I found this little gem in the basement of a TV shop I bought back in 1992. It then sat around in my basement for another 10 years, I just couldn't get rid of it and finally decided that if I was going to keep it around I should do something with it. Thus this rebuild project got started. It's pre-rebuild state was: not working, missing top and bottom covers, missing a front panel knob, and in general just a mess. Whomever originally built this had very poor construction technique as well as really bad soldering skills.

Before Picture

Front Panel View

Before Picture

Top View showing the Controller (left) and Synthesizer (right) circuit boards.

Before Picture

Another top view from the front, what a wiring nightmare.
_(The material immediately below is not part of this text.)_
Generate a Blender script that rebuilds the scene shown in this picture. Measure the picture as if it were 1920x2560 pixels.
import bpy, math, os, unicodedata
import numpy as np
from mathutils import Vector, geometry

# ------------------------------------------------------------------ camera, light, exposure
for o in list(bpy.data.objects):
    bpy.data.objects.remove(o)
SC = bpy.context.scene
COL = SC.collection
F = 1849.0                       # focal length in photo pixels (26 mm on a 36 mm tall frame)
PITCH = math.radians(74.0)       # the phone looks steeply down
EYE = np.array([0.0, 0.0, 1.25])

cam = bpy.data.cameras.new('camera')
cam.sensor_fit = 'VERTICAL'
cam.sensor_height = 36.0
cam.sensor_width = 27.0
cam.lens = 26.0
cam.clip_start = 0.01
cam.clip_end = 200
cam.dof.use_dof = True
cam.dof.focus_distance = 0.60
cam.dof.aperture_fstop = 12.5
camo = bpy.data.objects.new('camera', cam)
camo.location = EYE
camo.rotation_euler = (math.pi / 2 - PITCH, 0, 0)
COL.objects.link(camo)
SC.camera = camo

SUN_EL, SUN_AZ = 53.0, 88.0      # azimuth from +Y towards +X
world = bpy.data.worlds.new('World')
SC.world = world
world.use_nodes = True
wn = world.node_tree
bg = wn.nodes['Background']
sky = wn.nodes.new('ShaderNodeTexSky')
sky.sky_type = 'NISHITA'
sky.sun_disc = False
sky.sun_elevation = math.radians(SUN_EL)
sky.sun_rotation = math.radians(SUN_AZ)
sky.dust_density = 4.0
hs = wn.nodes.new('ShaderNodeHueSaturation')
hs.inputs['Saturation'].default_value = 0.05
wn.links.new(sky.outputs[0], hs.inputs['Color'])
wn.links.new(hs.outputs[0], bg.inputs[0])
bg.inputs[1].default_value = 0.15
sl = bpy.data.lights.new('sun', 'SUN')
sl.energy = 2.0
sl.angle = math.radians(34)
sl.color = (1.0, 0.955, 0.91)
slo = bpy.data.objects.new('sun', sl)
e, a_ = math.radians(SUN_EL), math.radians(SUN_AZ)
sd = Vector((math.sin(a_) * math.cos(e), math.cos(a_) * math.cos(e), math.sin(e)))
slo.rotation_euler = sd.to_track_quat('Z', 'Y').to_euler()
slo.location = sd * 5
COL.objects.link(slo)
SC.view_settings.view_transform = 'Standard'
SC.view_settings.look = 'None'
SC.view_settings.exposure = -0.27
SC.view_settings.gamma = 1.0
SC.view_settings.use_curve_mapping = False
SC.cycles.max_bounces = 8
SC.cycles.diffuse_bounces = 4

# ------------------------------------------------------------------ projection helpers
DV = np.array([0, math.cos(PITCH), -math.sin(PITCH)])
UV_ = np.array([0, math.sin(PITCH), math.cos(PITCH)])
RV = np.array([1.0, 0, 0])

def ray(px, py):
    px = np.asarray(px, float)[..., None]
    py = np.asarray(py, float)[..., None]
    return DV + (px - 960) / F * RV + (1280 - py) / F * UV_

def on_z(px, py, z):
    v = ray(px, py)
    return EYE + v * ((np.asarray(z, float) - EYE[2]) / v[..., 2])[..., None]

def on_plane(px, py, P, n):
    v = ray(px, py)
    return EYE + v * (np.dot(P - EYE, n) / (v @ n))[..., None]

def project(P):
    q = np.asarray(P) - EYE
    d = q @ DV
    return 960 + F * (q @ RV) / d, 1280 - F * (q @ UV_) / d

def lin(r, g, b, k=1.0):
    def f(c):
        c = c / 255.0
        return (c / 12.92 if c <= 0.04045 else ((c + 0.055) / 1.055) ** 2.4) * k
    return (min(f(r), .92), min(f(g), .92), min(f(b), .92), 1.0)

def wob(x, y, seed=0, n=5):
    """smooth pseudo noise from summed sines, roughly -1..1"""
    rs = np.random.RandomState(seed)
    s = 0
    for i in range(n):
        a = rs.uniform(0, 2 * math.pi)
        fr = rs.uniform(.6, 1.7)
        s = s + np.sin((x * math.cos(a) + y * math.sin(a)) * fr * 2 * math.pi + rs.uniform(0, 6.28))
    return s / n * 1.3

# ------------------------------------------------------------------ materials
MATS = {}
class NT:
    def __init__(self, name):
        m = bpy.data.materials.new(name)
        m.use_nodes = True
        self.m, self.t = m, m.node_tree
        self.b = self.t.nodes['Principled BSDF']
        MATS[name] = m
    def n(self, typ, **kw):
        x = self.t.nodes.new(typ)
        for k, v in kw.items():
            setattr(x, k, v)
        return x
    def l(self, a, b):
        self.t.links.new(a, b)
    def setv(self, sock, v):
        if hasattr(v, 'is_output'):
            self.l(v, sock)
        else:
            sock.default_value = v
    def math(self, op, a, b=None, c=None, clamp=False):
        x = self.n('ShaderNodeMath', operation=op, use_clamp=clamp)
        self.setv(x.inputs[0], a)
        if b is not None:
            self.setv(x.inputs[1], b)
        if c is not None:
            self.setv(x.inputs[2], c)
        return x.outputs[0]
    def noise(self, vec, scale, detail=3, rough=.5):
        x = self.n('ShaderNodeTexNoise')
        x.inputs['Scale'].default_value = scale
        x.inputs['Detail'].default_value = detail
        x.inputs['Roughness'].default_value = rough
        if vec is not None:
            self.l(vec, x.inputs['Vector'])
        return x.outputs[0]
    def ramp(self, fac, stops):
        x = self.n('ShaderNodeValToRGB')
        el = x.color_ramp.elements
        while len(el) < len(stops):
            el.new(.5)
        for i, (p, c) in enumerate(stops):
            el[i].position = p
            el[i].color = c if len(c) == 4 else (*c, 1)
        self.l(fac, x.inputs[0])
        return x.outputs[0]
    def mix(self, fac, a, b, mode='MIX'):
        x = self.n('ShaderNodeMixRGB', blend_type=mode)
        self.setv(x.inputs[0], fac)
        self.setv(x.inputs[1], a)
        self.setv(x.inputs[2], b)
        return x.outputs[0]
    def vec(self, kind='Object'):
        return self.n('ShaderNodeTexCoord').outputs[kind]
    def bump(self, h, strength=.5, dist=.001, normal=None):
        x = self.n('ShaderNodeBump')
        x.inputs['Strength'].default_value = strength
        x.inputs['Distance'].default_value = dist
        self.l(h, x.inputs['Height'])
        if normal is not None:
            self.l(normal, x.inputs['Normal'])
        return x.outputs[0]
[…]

I started by ordering a manual from Data Professionals. I was very surprised at how much Heathkit information is on the web. I discovered a whole Heathkit following that exists and so much of the equipment is still available. Anyway, I dismantled the entire unit, ripped it out to a bare chassis. I found connections that weren't soldered as well as a LOT of terrible solder connections. Parts were installed cockeyed and wires where just running all over the place in haphazard order. Some wires were disconnected probably in an attempt to originally troubleshoot. I'm pretty sure this little gem never worked from day one, which is to bad because it's a nice little Shortwave receiver. I also eventually found several bad parts on the synthesizer board as well as 5 transistors that were replace with incorrect substitutes, More on that later. I installed several modifications I found for this receiver on the web as well as couple of my own. I completely stripped down each board as I got to them and rebuilt the whole thing as if originally building it following the assembly instructions.

Before Picture

Bottom view showing the Receiver board, another wiring disaster (at least by my standards)

Chassis

As the assembly instructions go I started with the chassis. Completely stripping the unit down, my daughter helped me sand, steel wool, and wash the chassis till it came out with a nice shine. One of my modifications was to use coax in the antenna wiring versus plain wires as instructed in the assembly manual. Toughest part was doing the wiring on the terminal strip. Lota thick wires stuffed onto those terminals. When I was disassembling the unit there were two wires on two terminals than never quite got solder on them.

Controller Board

The controller was the first board I did. I completely removed every component from the board and rebuilt it. One of my mods was to install a better heat sink on the 15Volt regulator. The RF enclosure on the board came apart into 6 separate pieces, I had to solder the whole thing up again. The original builder put just a couple spots of dull cold solder on and the enclosure was barely held together. I put a bead all the way up the corners, in each corner, as well as shine em all up. I had to repair the coil in the VFO circuit, the form was busted off the base. Replaced a couple resistors that were mangy looking but were probably good. I didn't install the VFO drift mod, thought I'd check to see if I had a 3KHz drift problem first.